それぞれの種目の剣を手にポーズを決める佛教大スポーツチャンバラサークルのメンバー(撮影・後藤 大輝)
Photo By スポニチ

 【スポチャンの魅力とは?】

 可能性の発信者になれ!数多い佛教大のサークルで、異彩を放つのが「スポーツチャンバラサークル」だ。関西の大学では2番目の歴史を誇り、昨年10月の全国大会団体戦で男女ともに3位に食い込んだ。かつては遊びにカテゴリーされたチャンバラとスポーツが融合した「スポチャン」の正体とは――。未知の魅力に取りつかれた学生たちを紹介する。

 「チャンバラ」という単語には、郷愁を誘う響きがある。棒切れを持って空き地で遊ぶ子供を連想する人がいれば、往年の阪東妻三郎や片岡千恵蔵が活躍した映画を思い起こす人もいるかもしれない。娯楽の象徴だったチャンバラとルールにのっとられたスポーツが合体した「スポーツチャンバラ」とは――。その魅力を問われ、佛教大スポーツチャンバラサークルの黒田健太主将(3年)は、一つのキーワードで表現した。

 「自由、ですよね。剣道と違って打つ形も決まっていないし、相手のどこを打ってもいい。自分で考え、工夫しながら、どういう打ち方がいいか考えてやっています」

 エアー剣と呼ばれる中が空洞の得物を持ち、1分以内に眼前の敵を倒す。剣術の実戦がベースにあるため、体のどこを叩いても1本。これほど単純で明確なルールはない。だからこそ、創意工夫の余地があり、無限の可能性が潜む。

 黒田は小学校から高校まで野球部に所属していた。「大学では、野球以外の時間も楽しもうと思った」。入学後、オープンキャンパスの体験会で初めてトライし、興味本位だけで門を叩いた。「ゼロの状態から始めたので、上達していくのを感じられるのが楽しい」。未知の魅力に引き込まれた黒田と違い、小学校から高校まで剣道に打ち込んだ川崎愛実女子主将(2年)は当初、ギャップに苦しんだ。

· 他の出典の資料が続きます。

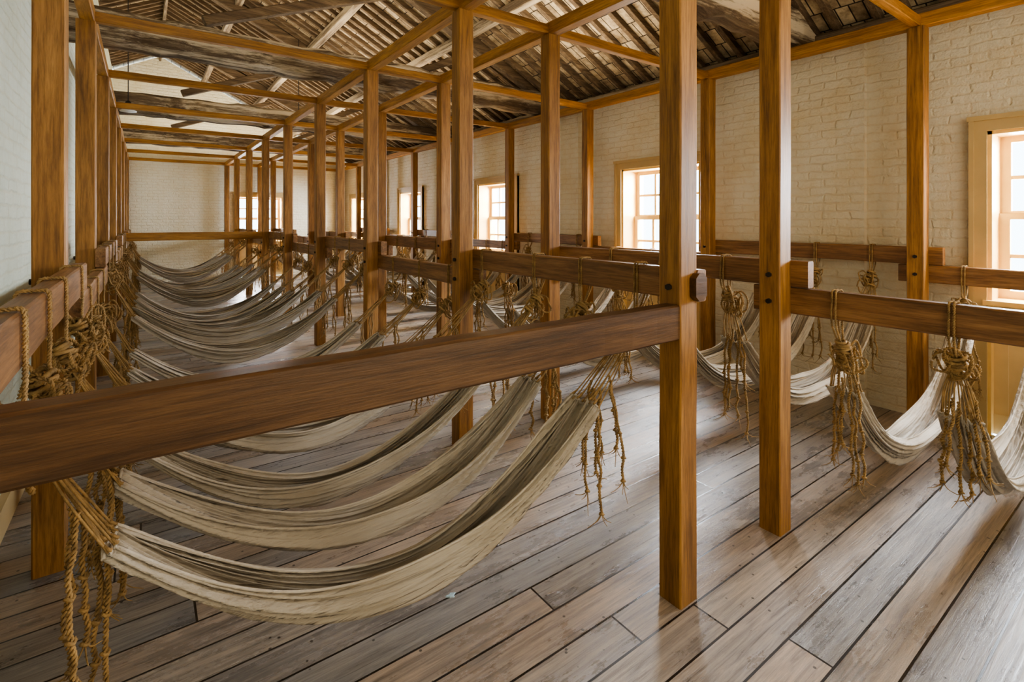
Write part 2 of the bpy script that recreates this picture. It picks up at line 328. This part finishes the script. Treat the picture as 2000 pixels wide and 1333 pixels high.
# ------------------------------------------------------------------ windows (local: x along the wall, +y outward)
def window(n, loc, rz):
    t = tag(empty(f'window_{n}', loc, rz), kind='structure'); w = WW/2
    mb = MB()
    for s in (-1, 1):
        mb.box(min(s*w, s*(w+.1)), max(s*w, s*(w+.1)), -.035, .0, 0, WZ1+.1); mb.box(min(s*(w+.07), s*(w+.1)), max(s*(w+.07), s*(w+.1)), -.05, 0, 0, WZ1+.1)
    mb.box(-w-.1, w+.1, -.037, 0, WZ1, WZ1+.1); mb.box(-w-.11, w+.11, -.055, 0, WZ1+.08, WZ1+.115)
    mb.build('architrave', M['trim'], t)
    mb = MB()
    for s in (-1, 1): mb.box(min(s*w, s*(w-.025)), max(s*w, s*(w-.025)), -.01, .36, WZ0, WZ1)
    mb.box(-w, w, -.01, .36, WZ1-.025, WZ1)
    for s in (-1, 1): mb.box(min(s*w, s*(w-.02)), max(s*w, s*(w-.02)), -.01, .12, 0, WZ0)
    mb.build('reveal_lining', M['lining'], t)
    mb = MB(); mb.box(-w-.02, w+.02, -.05, .36, WZ0-.03, WZ0+.005); mb.build('sill', M['lining'], t)
    mb = MB(); mb.box(-w+.02, w-.02, .08, .12, .15, WZ0-.03); mb.box(-w+.02, w-.02, .06, .1, 0, .15)
    mb.box(-w+.02, -w+.1, .065, .1, .15, WZ0-.03); mb.box(w-.1, w-.02, .065, .1, .15, WZ0-.03); mb.build('apron_panel', M['sash'], t)
    iw = w-.025; zm = (WZ0+WZ1)/2
    for nme, z0, z1, yy in (('lower_sash', WZ0+.005, zm+.02, .20), ('upper_sash', zm-.02, WZ1-.025, .245)):
        mb = MB()
        mb.box(-iw, -iw+.06, yy, yy+.04, z0, z1); mb.box(iw-.06, iw, yy, yy+.04, z0, z1)
        mb.box(-iw+.06, iw-.06, yy, yy+.04, z0, z0+.06); mb.box(-iw+.06, iw-.06, yy, yy+.04, z1-.045, z1)
        for k in (1, 2, 3): x = -iw+.06+(2*iw-.12)*k/4; mb.box(x-.014, x+.014, yy+.005, yy+.035, z0+.06, z1-.045)
        zz = (z0+z1)/2; mb.box(-iw+.06, iw-.06, yy+.007, yy+.033, zz-.014, zz+.014)
        sh = mb.build(nme, M['sash'], t)
        mb = MB(); mb.box(-iw+.06, iw-.06, yy+.018, yy+.022, z0+.06, z1-.045); mb.build('pane', M['glass'], sh)
for n, i in enumerate(WIN): window(n+1, (WX, Y(i), 0), -PI/2)
window(6, (FX, YF, 0), 0)
# ------------------------------------------------------------------ posts
ROWN = {XL:'row against the left wall', XM:'left row beside the aisle', XN:'right row beside the aisle', XR:'row against the windowed right wall'}
ROWS = {XL:'left wall row', XM:'left aisle row', XN:'right aisle row', XR:'right wall row'}
def make_post():
    t = empty('timber_post'); mb = MB(); mb.beam((0,0,0), (0,0,TOP), .1, .1, .005, 10, .0012, rng=rng); mb.build('shaft', M['post'], t)
    for z in (1.32, 1.185):
        mb = MB(); mb.tube([(-.05,0,0),(-.062,0,0)], .013, 6); mb.build('bolt', M['iron'], t, (0,0,z))
    return t
proto = None
for X in (XL, XM, XN, XR):
    i0 = 0 if X in (XL, XM) else -1
    for n, i in enumerate(range(i0, 9)):
        o = make_post() if proto is None else copy_tree(proto)
        if proto is None: proto = o
        o.location = (X-(.008 if X == XL else 0), Y(i), 0)
        if X == XL: o.scale = (1.16, 1.1, 1)
        tag(o, f'square orange-brown timber post, {ORD[n]} from the camera in the {ROWS[X]}', 'post', 'timber posts in the '+ROWN[X])
        if X == XM and i == 0:
            mb = MB(); mb.beam((.036,-.05,1.32),(.036,-.078,1.32), .066, .115, .02); mb.build('timber_key', M['rail_x_shaded'], o)
# rails
for X in (XL, XM, XN, XR):
    i0 = 0 if X in (XL, XM) else -1
    for n, i in enumerate(range(i0, 8)):
        hi = (i % 2 == 0); z = HI if hi else LO
        a = -.14; b = S+.14
        if X == XM and i == 0: a = -.06
        if i == 7: b = S+.05
        mb = MB(); mb.beam((0,a,-RH/2),(0,b,-RH/2), .06, RH, .006, 12, .0015, rng=rng)
        o = mb.build('hammock_rail', M['rail_y'], None, (X+.081, Y(i), z))
        tag(o, f'brown timber hammock rail, {ORD[n]} from the camera in the {ROWS[X]}', 'rail', 'hammock rails of the '+ROWN[X])
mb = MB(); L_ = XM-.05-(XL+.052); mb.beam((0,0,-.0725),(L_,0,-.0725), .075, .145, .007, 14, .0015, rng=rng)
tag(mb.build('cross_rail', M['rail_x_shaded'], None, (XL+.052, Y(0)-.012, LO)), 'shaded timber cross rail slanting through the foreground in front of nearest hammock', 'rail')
mb = MB(); mb.beam((0,0,-.0675),(L_,0,-.0675), .075, .135, .007, 14, .0015, rng=rng)
tag(mb.build('cross_rail', M['beam_x'], None, (XL+.052, Y(5), HI)), 'distant timber cross rail closing the left bay of hammocks before the far wall', 'rail')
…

 「剣道経験者はどうしても相手との間合いが近くなるので、1年生の時はそれで1本を取られることが多かった。スポチャンは自分が好きなように戦えるので、剣道とは違った面白さがある」

 中学、高校とサッカー部でならした坂根悠斗(4年)は、団体競技にない面白さに転向の意味を見いだした。「1対1で戦うのって男心をくすぐるじゃないですか。サッカーでも1対1の局面はあるけど、それがずっと続く感じ。奥が深い」

 他競技の経験者もとりこにするスポーツチャンバラ。日本における発祥は1971年までさかのぼる。「誰でも手軽に始められるようにするため、こういう名称になったと聞いています」。歴史について明かすのは、同サークルの篭田彰宏監督だ。38歳で競技を始め、04年に世界王者まで上りつめた。佛教大OBで、サークルが立ち上がった13年に声が掛かり監督就任。スポチャンの第一人者として、後進を育成する一方、普及にも情熱を注いでいる。

 「この競技は体力があるとか、運動能力が高いとかは強さに関係がない。日々の練習で、いかに自分に合ったスタイルを見つけるか。自由な発想が求められる点が、今の若い人に受けている理由じゃないでしょうか」

 創造力を育むだけが競技の特性ではない。篭田監督は身を乗り出し、熱く語り始めた。

 「スポチャンはもともと護身のために考えられたもの。今、あちこちで物騒な事件が起きていますよね。たとえば相手に襲われた時、どう対応すればいいか。常に剣と対峙(たいじ)していれば、体で覚えられるわけです」

 同監督によれば、競技人口は増え続け、国体の公開競技に採用される動きもあるという。業界をリードする佛教大の目標は、男女ともに大学日本一奪回。剣士たちは静かに腕を磨いている。

 ▽スポーツチャンバラ 1971年に日本で発祥。6~9メートル四方の正方形コートで、競技者は面をつけ(種目によっては盾も使用)、エアー剣で打ち合う。基本は1分1本勝負で、審判が認めれば、身体の部位に関係なく一本と認定される。エアー剣には小太刀、長剣、杖、槍などの種類があり、剣の持ち方も片手、両手、二刀流など、種目は細分化されている。大学のサークルによる大会では個人戦、団体戦の2部門で優勝を争う。佛教大のほか、立命大、大産大など関西に強豪校が多い。

 ▽佛教大学 1912年(明45)に開学、1949年(昭24)から現在の名称に。京都市内に2キャンパスを有し、約6300人の学生が在籍する。今年6月に硬式野球部が全日本大学野球選手権で京滋リーグでは初の快挙となる準優勝を成し遂げた。

 【魅惑の学食 バラエティー豊富「日替わり定食」】

 二条キャンパス内にある「カフェレストラン あむりた」の看板メニューが「日替わり定食」(400円)。曜日ごとに献立が設定されており、月ごとにメニューを一新。バラエティーに富んだ内容が人気で注文の約3分の1を占める。店名の「あむりた」は、インド神話の不老不死を与える飲料が由来。唱えたり聞いたりするだけで幸せが満ちるといわれており、昼食時は全200席が満席になることも。営業時間は9時~17時で定休日は日曜、祝日。